All the Truth Commission's proceedings and findings should be in the public realm.


One of the most dangerous and iniquitous acts of recent Sudanese governments has been the policy of divide and rule: setting rural people against each other by inciting tribal disputes. The actions of tribal militias have involved gross abuses of human rights, such as massacres and enslavement.

Many of the leaders of tribal militias were appointed by the government and followed government commands. These individuals should be prosecuted where appropriate by the SPO. But many junior members of these militias, or civilian members of the tribes, have a lower level of responsibility, and some of them acted out of a sense of tribal solidarity or fear. It would not be appropriate to prosecute these individuals, even if it were practicable.

A Local Reconciliation Commission (LRC) should be established to cover these cases, and the local origins of inter-ethnic disputes that have led to violence. The LRC should conduct investigations into the activities of tribal militias since 1983 and recommend measures for reconciliation. The LRC should be guided in its work by past tribal reconciliation conferences and mechanisms. The LRC should include tribal chiefs and other dignitaries as its members.


For the future of Sudan, it is essential that there is an end to impunity and a fair and honest exposure of the past. The future transitional government must not succumb to any pressure aimed at avoiding any prosecutions against persons responsible for human rights abuses during the NIF regime or its predecessors.

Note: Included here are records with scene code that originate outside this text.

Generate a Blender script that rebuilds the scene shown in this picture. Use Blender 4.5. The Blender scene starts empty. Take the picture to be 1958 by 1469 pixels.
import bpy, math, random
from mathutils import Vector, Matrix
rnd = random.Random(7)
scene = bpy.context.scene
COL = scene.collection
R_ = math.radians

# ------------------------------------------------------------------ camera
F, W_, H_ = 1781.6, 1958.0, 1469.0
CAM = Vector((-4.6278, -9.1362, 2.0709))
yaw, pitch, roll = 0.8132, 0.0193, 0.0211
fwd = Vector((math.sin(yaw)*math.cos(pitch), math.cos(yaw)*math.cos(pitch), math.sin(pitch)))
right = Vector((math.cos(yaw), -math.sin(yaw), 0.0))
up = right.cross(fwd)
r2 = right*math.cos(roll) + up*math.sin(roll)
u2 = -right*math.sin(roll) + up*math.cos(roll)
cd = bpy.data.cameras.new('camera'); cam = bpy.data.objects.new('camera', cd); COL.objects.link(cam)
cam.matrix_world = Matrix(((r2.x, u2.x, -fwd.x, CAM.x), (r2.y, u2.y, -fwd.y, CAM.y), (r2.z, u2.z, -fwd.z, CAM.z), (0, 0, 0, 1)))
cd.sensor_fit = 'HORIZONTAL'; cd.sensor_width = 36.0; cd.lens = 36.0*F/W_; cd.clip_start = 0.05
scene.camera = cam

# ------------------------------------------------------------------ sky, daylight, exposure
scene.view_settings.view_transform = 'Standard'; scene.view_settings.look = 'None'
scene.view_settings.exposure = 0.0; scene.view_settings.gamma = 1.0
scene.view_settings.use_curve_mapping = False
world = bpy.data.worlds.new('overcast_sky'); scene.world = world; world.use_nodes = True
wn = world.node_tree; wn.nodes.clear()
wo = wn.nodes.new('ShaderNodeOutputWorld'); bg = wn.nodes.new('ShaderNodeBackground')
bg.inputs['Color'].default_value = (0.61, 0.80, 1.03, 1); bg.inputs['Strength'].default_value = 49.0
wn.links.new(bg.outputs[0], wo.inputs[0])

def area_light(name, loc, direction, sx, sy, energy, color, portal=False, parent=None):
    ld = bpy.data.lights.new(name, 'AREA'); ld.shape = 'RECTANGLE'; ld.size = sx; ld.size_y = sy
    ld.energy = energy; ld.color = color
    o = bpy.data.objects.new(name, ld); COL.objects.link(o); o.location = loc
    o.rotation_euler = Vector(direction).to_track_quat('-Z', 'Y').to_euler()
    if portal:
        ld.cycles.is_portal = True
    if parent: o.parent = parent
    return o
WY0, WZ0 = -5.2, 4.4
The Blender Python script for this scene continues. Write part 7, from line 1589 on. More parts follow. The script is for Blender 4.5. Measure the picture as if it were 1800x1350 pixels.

The trial of those responsible for human rights abuses under the NIF will serve several important purposes:

  1. It will prevent retribution from the victims of human rights abuses, that could lead to a cycle of violence and anarchy.
  2. It will create an educational process showing that all human rights violators are accountable for their acts, and thereby establishes a precedent for the rule of law.
  3. Justice is a precondition for meaningful reconciliation. It is only on the basis of widely known and accepted truth about the past that reconciliation can proceed.

The right to forgive lies with the victims of abuses. At present, they shun the voices calling for forgiveness and immediate reconciliation. The goals of a lasting political settlement, reconciliation and justice can only be achieved if those primarily responsible for gross abuses of human rights in the past are brought to book for their crimes.